Multi-org means running Salesforce in more than one connected production org — typically because of acquisitions, regulatory requirements, or business unit autonomy. The decision is heavy because consolidation is hard and divergence multiplies maintenance work.

When multi-org makes sense:

  • Regulatory walls — financial services where one division can't share data with another by law.
  • Geographic data residency — EU data must stay in an EU-region org; US data in a US-region org.
  • M&A — newly acquired companies on their own Salesforce that aren't worth migrating.
  • Independent divisions — autonomous business units with totally different processes.

When NOT multi-org:

  • "Different teams want different things" — that's solved with Record Types, Apps, and proper sharing.
  • Cost: you're paying for Salesforce twice (or more), plus integration costs.

If you do go multi-org:

  1. Master the data model — define the canonical schema you want shared. Decide which objects sync (Accounts, Products, Pricebooks) vs which stay local (Cases, internal Tasks).
  2. Hub + spoke or mesh? — one central org as the source of truth (hub) with subsidiaries pulling from it, or peer-to-peer? Hub-and-spoke is simpler to govern.
  3. Integration layer:
  • Salesforce Connect — exposes external objects as virtual tables. Real-time, no copy. Best for read-only views of the hub from spokes.
  • Salesforce-to-Salesforce (S2S) — built-in cross-org connector. Limited but free. Better for low-volume sharing.
  • Mulesoft or middleware — for any meaningful integration volume. Hub-and-spoke flows through Mulesoft as the orchestrator.
  • Replication via change data capture or Platform Events — for near-real-time sync.
  1. Identity strategy — single SSO IdP across all orgs (Okta/Azure AD federating to each). Users have one identity but log into the appropriate org.
  1. Reporting strategy — cross-org reporting is the hardest part. Options:
  • Replicate read-only into a data warehouse (Snowflake/BigQuery) and report from there.
  • CRM Analytics can pull from multiple orgs into a unified analytics layer.
  • Data Cloud (if licensed) can ingest from multiple orgs and provide a unified view.
  1. Governance — change control across orgs. Versioning of shared metadata. Cross-org release calendar.
  1. Cost & licensing — every spoke org needs its own licensing. Plan for that.

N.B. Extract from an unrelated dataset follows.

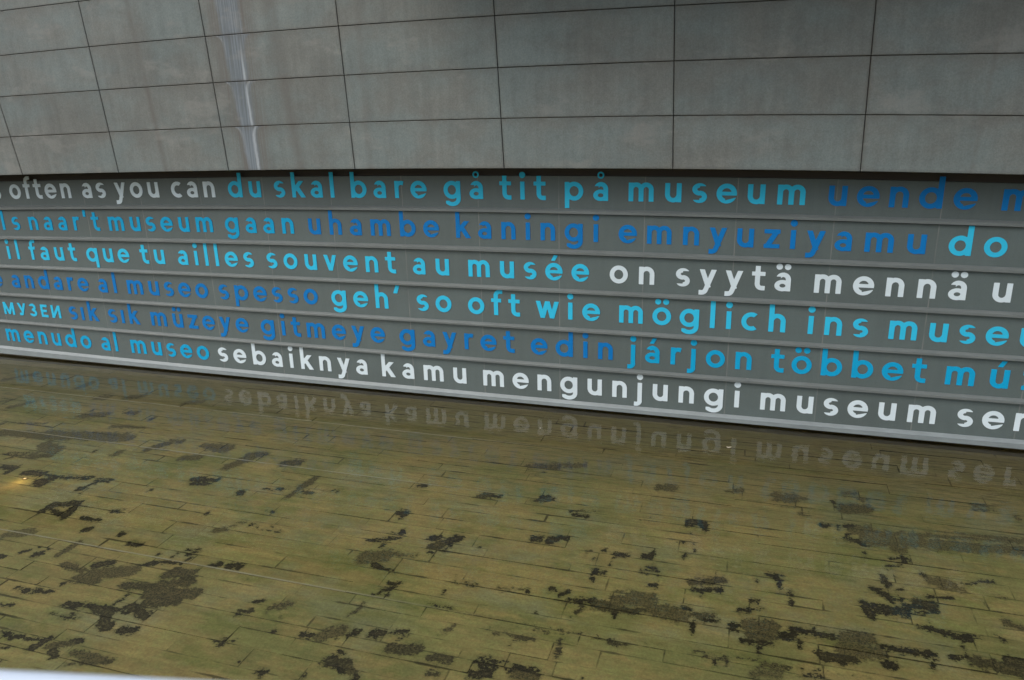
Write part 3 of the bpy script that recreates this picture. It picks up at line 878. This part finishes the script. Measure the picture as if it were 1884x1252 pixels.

Common mistake: starting multi-org because it feels like it solves a problem, when actually a single org with proper sharing and Apps would have done. Multi-org is a one-way street that makes everything more expensive forever. The senior answer is: be very sure before you commit.

Why this answer works

Architect-level question. Tests judgement first, mechanics second. The "do not start unless you must" point and naming hub-and-spoke vs mesh are the senior signals.